▶ SHORT TASK
Beginning with the line that contains "0).build('plinth', M['facade_dark'], t)" and ending with the line that contains "7.4).build('red_pilaster', M['redpanel'], t)", reproduce each line exactly; include both and add nothing.

>> begin RECORDS PROVIDED

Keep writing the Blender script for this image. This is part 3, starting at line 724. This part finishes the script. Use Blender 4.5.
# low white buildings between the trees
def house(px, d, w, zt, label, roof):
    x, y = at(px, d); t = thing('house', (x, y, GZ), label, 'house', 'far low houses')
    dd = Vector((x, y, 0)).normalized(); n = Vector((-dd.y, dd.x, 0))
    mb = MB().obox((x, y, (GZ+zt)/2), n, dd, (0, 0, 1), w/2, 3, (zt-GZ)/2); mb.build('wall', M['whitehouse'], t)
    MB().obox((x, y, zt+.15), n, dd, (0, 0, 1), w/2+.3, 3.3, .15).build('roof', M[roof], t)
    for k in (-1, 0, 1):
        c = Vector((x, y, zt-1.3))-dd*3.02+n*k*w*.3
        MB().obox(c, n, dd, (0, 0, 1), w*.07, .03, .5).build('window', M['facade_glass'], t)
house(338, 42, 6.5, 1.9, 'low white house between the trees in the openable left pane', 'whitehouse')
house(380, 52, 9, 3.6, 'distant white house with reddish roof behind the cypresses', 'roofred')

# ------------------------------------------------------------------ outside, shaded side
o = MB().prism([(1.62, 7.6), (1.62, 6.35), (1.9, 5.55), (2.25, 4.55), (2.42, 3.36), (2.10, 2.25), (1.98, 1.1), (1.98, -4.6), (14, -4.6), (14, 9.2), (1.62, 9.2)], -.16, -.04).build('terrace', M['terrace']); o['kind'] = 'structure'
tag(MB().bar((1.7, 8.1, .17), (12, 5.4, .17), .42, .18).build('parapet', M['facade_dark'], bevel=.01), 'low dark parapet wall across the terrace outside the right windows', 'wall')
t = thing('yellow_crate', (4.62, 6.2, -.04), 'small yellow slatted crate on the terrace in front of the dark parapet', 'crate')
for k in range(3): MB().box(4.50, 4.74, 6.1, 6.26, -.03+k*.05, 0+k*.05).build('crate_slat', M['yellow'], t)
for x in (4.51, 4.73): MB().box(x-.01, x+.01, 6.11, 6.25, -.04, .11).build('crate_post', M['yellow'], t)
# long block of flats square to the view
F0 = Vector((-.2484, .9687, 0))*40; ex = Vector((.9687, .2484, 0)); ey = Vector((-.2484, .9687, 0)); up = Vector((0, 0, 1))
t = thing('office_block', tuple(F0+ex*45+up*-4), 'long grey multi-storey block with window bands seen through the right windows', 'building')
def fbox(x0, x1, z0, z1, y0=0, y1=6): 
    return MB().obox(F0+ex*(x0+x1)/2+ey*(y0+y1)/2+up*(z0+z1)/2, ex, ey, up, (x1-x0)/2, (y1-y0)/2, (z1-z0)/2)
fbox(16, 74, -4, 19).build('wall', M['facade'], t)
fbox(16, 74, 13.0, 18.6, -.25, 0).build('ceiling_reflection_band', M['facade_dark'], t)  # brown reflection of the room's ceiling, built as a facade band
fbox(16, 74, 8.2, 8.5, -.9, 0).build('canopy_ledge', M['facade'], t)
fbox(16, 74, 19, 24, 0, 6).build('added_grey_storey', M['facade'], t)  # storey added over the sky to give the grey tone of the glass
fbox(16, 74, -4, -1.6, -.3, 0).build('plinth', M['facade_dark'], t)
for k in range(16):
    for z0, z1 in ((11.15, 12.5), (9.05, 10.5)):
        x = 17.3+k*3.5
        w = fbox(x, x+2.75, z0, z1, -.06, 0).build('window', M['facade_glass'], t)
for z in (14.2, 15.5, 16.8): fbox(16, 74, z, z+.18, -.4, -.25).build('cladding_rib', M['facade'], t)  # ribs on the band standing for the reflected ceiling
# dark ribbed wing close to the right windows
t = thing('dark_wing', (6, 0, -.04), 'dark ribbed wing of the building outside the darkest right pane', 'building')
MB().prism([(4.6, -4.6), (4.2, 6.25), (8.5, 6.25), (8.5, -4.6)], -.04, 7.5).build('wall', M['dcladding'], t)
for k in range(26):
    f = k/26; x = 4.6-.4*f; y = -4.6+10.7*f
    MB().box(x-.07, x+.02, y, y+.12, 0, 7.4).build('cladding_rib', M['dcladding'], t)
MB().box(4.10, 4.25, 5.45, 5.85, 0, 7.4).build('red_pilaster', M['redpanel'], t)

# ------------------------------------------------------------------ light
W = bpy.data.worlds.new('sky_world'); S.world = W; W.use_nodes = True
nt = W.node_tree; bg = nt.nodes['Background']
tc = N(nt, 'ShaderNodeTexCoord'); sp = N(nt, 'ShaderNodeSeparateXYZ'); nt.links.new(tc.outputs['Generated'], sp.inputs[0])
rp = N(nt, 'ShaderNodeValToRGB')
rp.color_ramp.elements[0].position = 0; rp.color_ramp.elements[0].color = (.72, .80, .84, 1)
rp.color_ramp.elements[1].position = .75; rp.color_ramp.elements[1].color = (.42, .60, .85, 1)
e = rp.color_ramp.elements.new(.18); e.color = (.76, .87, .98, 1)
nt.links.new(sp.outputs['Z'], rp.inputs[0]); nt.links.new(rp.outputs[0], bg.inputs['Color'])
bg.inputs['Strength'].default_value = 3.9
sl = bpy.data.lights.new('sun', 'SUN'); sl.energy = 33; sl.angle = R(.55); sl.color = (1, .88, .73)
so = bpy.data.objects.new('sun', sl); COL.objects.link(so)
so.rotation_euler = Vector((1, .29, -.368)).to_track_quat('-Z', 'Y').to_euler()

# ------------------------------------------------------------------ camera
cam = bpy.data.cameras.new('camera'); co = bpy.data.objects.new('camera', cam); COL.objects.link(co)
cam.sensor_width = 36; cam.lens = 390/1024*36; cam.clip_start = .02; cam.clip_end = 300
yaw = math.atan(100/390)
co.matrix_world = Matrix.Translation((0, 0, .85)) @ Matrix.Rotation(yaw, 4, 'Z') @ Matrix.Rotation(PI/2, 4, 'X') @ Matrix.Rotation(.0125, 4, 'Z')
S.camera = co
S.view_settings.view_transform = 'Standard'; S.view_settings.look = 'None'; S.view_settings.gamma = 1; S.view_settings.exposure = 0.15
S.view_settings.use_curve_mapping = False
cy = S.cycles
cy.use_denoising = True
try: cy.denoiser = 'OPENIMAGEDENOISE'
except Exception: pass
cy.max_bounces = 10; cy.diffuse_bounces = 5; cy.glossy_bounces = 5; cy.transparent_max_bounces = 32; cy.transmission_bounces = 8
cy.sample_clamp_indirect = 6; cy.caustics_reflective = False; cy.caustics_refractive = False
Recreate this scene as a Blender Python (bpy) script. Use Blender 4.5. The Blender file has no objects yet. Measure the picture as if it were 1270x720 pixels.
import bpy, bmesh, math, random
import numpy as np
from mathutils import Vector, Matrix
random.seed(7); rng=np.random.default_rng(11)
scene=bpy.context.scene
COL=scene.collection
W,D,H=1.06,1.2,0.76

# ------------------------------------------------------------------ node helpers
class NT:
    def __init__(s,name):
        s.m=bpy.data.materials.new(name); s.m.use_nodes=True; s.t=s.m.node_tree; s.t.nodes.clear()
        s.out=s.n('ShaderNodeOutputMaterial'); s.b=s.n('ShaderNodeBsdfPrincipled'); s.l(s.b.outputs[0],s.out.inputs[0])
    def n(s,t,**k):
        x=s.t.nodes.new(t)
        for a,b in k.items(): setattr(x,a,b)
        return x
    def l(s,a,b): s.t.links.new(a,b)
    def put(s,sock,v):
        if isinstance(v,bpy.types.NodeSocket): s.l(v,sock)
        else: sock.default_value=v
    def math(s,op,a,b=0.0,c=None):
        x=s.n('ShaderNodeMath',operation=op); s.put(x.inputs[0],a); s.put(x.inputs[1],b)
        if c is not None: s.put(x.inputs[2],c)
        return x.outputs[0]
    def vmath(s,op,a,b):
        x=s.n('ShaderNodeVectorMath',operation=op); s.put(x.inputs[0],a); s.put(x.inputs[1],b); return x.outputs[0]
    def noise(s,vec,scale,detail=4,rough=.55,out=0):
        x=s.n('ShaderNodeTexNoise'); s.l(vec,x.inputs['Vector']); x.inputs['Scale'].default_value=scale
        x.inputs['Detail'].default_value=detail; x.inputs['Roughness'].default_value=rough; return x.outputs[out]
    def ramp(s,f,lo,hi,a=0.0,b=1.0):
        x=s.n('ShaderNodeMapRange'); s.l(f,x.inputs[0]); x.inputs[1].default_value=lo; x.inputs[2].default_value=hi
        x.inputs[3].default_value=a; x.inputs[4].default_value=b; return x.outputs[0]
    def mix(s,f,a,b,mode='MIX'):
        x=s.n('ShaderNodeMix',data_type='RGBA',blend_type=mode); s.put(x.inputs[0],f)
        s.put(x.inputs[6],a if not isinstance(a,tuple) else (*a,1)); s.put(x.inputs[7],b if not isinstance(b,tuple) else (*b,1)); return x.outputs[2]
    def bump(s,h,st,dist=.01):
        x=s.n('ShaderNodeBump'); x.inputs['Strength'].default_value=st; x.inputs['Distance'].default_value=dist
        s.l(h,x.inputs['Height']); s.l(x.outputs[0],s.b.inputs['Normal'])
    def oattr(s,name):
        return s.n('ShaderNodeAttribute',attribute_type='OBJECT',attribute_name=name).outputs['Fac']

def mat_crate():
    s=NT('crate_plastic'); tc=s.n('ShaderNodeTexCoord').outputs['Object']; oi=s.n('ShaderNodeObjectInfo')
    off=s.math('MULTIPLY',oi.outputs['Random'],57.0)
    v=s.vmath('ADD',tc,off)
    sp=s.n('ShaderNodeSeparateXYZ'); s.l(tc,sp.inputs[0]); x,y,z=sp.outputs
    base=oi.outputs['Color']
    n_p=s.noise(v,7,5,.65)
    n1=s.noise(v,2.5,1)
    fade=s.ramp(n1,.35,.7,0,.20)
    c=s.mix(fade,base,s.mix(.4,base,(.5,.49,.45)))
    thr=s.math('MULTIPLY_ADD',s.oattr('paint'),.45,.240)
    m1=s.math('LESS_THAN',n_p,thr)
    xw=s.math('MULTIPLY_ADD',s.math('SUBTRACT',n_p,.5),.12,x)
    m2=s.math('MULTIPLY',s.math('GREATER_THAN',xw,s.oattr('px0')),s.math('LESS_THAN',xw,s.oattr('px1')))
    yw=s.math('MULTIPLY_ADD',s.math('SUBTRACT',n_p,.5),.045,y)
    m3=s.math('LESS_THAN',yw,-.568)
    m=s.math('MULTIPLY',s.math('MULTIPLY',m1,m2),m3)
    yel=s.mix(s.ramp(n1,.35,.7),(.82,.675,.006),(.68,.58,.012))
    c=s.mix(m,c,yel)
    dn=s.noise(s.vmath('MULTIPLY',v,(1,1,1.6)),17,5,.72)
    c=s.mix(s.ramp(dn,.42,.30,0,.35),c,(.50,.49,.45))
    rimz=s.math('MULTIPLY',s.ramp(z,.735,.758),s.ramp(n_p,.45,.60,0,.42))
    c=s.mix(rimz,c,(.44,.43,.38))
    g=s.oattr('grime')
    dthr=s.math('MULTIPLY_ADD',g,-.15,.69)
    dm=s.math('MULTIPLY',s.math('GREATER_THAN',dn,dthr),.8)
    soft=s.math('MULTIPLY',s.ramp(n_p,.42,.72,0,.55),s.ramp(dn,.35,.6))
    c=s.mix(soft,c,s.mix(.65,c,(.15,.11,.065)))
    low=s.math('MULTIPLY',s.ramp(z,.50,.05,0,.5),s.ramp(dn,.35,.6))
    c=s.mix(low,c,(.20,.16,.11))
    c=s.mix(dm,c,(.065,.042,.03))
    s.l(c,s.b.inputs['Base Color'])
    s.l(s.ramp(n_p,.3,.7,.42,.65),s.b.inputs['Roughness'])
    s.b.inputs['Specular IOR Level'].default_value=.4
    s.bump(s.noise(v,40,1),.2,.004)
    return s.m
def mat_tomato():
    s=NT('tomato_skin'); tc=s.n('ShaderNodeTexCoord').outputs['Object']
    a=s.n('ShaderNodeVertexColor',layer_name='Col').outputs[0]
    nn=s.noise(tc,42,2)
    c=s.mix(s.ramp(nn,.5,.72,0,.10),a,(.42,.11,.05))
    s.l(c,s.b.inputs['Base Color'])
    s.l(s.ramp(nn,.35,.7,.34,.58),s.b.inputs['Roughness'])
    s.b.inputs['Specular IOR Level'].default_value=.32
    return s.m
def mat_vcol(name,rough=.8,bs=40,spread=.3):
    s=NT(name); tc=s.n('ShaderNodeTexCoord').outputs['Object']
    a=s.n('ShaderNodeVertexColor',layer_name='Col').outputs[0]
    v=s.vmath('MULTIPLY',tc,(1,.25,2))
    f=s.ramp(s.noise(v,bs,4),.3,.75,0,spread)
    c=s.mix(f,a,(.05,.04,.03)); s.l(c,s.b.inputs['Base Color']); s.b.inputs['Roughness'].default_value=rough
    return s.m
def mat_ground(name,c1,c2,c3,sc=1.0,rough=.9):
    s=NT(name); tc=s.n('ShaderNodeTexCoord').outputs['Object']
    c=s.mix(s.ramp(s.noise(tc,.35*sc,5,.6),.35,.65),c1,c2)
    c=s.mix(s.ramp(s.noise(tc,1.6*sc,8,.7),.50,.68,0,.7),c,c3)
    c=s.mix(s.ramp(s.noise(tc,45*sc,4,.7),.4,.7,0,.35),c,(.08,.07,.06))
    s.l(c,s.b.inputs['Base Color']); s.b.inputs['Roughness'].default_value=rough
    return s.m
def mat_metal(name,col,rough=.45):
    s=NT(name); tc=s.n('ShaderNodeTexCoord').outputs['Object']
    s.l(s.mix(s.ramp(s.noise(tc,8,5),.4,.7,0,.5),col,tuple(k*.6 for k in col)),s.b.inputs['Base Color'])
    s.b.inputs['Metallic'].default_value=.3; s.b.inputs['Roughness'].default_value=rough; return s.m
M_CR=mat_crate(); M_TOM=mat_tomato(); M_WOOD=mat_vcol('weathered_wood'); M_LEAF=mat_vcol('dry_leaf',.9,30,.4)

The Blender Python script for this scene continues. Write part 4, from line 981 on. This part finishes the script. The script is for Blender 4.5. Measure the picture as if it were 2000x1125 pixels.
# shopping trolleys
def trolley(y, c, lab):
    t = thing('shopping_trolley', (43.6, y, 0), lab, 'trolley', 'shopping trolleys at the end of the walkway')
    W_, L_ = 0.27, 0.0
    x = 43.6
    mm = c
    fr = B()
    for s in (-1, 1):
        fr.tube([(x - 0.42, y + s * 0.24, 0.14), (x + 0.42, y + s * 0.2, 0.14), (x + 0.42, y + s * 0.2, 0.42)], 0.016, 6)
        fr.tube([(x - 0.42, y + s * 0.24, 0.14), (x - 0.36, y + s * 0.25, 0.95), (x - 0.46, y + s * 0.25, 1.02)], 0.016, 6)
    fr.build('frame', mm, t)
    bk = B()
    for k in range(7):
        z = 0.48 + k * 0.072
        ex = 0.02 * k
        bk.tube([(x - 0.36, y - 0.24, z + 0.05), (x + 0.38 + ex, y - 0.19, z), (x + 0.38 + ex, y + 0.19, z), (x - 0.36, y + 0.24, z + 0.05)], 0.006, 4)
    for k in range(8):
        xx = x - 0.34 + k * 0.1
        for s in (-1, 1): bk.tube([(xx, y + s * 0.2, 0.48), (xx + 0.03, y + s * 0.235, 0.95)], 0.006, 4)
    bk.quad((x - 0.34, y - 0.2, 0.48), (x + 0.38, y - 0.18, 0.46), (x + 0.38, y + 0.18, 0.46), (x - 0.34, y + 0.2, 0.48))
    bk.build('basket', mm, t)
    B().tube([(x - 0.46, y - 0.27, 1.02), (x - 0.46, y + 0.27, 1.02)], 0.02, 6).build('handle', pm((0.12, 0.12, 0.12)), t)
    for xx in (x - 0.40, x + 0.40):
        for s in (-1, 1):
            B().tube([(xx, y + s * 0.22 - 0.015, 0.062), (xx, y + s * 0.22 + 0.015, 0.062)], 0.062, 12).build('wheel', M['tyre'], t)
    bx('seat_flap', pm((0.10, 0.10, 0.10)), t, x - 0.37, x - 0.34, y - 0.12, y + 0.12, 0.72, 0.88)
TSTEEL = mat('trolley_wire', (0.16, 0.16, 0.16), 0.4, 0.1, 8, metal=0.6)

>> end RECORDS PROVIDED

▶ FINAL ANSWER
fbox(16, 74, -4, -1.6, -.3, 0).build('plinth', M['facade_dark'], t)
for k in range(16):
    for z0, z1 in ((11.15, 12.5), (9.05, 10.5)):
        x = 17.3+k*3.5
        w = fbox(x, x+2.75, z0, z1, -.06, 0).build('window', M['facade_glass'], t)
for z in (14.2, 15.5, 16.8): fbox(16, 74, z, z+.18, -.4, -.25).build('cladding_rib', M['facade'], t)  # ribs on the band standing for the reflected ceiling
# dark ribbed wing close to the right windows
t = thing('dark_wing', (6, 0, -.04), 'dark ribbed wing of the building outside the darkest right pane', 'building')
MB().prism([(4.6, -4.6), (4.2, 6.25), (8.5, 6.25), (8.5, -4.6)], -.04, 7.5).build('wall', M['dcladding'], t)
for k in range(26):
    f = k/26; x = 4.6-.4*f; y = -4.6+10.7*f
    MB().box(x-.07, x+.02, y, y+.12, 0, 7.4).build('cladding_rib', M['dcladding'], t)
MB().box(4.10, 4.25, 5.45, 5.85, 0, 7.4).build('red_pilaster', M['redpanel'], t)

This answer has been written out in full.